Our local representatives in the methacrylates field together with our world-class business systems and global presence mean we’re in the best possible position to help our customers and industry partners understand the marketplace and its dynamics.

Here, Malcolm Kidd, EMEA Monomers Business Director, shares his latest views and insight (as of October 2019).

Weaker demand environment

A number of relevant statistics have been published since the end of the second quarter which give an insight into the general state of things;

– GDP growth rate for the EU28 fell to 1.4% year on year in Q2 which was down from 1.6% in Q1 and was the lowest it has been since Q3 2013; after more than a year of downbeat news.

– The European automotive industry was reported to have shown a reduction of 3% in the first half of 2019, and, as much of a concern, the Chinese automotive market (the world’s largest) continues to be under strain due to the stand-off in trade with the US.

– After a good start to 2019, the EU construction industry index (both housing and industrial) experienced sizeable steps down in each month through Q2 and is now expressing a concerning outlook, which has brought further pessimism.

MMA and derivatives are used extensively in these key segments and have therefore felt this impact to some extent; both in the EMEA region, but also globally. This has prompted sellers to look more widely for opportunities, into different applications and geographies.

There has been a prolonged period of destocking throughout the methacrylate value chain over the last twelve months, which has now largely been completed. Buyers have become accustomed to operating on a “just in time” supply basis, on the assumption that material will be readily available to overcome any hiccups, but with such a state of flux, this may still present some risk.

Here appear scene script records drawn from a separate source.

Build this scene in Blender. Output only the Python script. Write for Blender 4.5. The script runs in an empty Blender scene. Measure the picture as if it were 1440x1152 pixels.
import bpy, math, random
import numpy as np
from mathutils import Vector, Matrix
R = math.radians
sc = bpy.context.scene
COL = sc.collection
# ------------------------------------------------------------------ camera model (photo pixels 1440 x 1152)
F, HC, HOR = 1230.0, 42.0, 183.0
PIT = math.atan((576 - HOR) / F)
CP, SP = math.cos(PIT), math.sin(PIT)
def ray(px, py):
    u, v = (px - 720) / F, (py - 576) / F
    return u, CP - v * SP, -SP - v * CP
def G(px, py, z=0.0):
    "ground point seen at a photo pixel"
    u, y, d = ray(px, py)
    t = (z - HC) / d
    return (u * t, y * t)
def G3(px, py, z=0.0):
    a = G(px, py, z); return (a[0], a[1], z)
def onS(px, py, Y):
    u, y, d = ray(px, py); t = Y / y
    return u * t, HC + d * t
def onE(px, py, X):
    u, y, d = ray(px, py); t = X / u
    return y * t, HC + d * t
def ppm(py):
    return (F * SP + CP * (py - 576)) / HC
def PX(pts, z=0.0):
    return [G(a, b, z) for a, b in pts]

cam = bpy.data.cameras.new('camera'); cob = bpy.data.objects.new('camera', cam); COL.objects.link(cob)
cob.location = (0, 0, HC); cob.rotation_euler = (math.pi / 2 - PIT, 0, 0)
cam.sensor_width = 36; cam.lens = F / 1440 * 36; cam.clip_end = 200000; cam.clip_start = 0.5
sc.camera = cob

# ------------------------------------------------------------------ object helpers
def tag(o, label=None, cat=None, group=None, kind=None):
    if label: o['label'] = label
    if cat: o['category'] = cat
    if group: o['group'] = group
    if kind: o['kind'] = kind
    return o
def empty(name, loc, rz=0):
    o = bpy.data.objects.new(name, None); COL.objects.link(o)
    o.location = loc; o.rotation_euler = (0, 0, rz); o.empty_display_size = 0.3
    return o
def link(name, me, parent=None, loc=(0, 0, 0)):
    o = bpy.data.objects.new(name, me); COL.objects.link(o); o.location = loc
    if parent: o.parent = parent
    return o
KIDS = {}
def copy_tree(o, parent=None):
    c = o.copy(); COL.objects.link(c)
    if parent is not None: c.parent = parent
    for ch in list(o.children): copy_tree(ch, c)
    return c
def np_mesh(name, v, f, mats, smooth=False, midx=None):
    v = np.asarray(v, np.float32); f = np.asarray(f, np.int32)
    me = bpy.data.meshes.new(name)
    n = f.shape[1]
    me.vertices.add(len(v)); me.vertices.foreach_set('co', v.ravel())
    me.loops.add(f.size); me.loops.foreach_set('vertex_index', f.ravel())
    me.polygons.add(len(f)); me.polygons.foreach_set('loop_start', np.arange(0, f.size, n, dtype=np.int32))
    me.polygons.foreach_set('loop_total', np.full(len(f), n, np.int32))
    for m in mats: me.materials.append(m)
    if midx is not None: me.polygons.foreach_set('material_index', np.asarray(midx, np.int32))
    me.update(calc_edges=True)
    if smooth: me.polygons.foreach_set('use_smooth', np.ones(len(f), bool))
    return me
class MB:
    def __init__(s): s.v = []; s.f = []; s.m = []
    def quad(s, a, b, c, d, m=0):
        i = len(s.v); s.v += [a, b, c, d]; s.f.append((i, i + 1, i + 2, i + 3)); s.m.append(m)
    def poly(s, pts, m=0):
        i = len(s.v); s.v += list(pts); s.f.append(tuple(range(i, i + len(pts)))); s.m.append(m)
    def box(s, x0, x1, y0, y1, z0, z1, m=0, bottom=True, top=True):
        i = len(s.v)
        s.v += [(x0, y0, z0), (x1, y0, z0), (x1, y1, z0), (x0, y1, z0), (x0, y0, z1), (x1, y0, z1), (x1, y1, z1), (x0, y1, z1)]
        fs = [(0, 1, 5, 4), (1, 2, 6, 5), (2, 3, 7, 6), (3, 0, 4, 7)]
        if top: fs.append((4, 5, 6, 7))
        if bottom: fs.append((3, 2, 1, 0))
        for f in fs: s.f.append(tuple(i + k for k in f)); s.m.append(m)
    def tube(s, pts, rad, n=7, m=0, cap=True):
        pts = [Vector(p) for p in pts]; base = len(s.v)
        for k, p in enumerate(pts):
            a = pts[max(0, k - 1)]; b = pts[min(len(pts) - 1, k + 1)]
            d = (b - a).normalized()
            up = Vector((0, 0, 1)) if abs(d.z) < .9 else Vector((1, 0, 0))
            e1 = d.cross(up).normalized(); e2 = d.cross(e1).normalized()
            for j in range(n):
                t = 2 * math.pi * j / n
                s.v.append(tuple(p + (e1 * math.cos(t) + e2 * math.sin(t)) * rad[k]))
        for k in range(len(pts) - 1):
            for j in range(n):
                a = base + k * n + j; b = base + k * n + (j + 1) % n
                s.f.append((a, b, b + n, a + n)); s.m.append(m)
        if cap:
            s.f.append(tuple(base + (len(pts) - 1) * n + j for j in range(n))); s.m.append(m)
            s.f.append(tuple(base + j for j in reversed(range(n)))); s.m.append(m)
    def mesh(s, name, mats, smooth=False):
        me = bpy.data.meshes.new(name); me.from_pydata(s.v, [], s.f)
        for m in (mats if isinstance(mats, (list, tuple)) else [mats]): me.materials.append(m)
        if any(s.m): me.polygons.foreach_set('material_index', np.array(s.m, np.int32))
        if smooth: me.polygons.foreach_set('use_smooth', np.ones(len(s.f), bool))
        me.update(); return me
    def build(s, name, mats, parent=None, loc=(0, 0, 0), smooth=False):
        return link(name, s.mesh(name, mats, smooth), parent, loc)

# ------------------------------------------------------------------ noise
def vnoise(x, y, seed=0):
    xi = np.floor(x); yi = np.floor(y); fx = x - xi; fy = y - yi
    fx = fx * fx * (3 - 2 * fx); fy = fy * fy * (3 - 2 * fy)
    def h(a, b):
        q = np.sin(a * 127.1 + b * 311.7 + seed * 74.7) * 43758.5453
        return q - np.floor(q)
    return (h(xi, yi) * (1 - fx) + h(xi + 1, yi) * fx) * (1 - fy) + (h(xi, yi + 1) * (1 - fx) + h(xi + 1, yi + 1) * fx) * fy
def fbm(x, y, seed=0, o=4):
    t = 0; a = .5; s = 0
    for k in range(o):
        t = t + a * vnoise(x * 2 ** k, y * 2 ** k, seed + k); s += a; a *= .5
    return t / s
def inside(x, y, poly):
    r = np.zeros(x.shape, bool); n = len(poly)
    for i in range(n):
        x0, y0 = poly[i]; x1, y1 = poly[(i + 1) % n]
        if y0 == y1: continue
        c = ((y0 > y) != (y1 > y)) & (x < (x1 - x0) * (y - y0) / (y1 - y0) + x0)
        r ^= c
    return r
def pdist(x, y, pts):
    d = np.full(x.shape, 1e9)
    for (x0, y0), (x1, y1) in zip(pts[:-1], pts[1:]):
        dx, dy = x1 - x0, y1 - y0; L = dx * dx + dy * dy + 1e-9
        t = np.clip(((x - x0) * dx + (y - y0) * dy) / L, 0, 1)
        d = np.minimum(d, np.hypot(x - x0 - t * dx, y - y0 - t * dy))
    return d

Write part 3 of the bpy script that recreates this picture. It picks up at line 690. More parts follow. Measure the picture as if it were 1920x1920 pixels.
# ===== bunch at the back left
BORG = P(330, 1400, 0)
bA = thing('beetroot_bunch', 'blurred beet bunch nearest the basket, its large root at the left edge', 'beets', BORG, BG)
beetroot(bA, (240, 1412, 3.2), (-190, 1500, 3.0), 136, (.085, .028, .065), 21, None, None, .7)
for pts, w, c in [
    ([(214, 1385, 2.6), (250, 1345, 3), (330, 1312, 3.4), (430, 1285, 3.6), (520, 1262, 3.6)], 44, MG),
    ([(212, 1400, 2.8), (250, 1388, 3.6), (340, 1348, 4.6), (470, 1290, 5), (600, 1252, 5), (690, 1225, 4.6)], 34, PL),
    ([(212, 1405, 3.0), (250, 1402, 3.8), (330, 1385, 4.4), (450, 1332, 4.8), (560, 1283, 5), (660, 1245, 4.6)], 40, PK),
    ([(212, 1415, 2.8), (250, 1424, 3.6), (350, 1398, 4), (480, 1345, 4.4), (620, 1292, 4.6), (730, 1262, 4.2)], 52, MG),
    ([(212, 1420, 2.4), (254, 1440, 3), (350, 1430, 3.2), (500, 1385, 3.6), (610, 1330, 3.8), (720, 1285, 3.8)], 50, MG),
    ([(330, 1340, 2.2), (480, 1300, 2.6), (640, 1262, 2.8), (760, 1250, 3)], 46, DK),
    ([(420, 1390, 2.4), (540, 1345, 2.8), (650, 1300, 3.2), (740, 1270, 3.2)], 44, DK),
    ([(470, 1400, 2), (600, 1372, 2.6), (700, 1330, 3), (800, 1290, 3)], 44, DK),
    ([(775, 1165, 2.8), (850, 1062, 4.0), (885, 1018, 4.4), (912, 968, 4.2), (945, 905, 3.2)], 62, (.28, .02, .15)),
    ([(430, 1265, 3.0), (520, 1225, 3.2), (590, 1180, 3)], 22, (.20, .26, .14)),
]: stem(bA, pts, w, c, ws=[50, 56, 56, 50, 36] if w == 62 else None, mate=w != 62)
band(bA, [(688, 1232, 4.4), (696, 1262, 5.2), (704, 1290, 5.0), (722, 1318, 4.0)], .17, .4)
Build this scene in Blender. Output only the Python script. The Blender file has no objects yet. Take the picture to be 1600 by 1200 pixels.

One of the benefits of methacrylates is their wide range of use, and whilst it does not make them completely immune from a generally softer economic environment, it does mean that there continues to be areas where demand is growing well, and the mood is more positive. There has been a period of price adjustment from the high point of the cycle in 2017/18 and this has brought the prices for MMA and pMMA back “into the pack” which has also helped to re-stimulate demand in some key markets and applications.

Supply side “ups and downs”

The supply side has been bolstered by the addition of new and re-started assets in

Asia through 2019, but it is increasingly difficult to ascertain the actual production output from the asset base. Away from the scattering of unplanned production outages, output is being affected by number of factors. Weakness in other chemical markets is resulting in a restriction in the availability of feedstock for MMA production at some locations.

There is a growing list of manufacturers using the reduced pressure on day-to-day production to take the opportunity to conduct maintenance activity or simply to reduce production in order to control inventory.

In addition, there is a continuing nervousness over the stability of crude oil prices due to ongoing geo-political tensions and, therefore, careful attention is being paid to feedstock costs and the impact on operating margins, which is now starting to have an impact on short-term decision making.

It is therefore important to look beyond the headlines of the development of the industry over the last 12 months to find the real picture.

Current uncertainties

A number of H1 company reports published recently attest to the current difficulties of being in the chemical industry. The level of uncertainty that exists makes it difficult to see a rapid improvement in the outlook for the second half of this year. As always, there are pockets of positivity within this, but it is clear that there is an over-riding feeling of “short termism” to business and that some will be seeking to review previous strategies and redefine what is core to their business.

Mitsubishi Chemical continues with its strategic focus on the global production of a wide range of methacrylate monomers and derivative products and is continuing to invest to improve the sustainability of its current asset base as well as seeking opportunities to deploy its MMA technologies in new assets.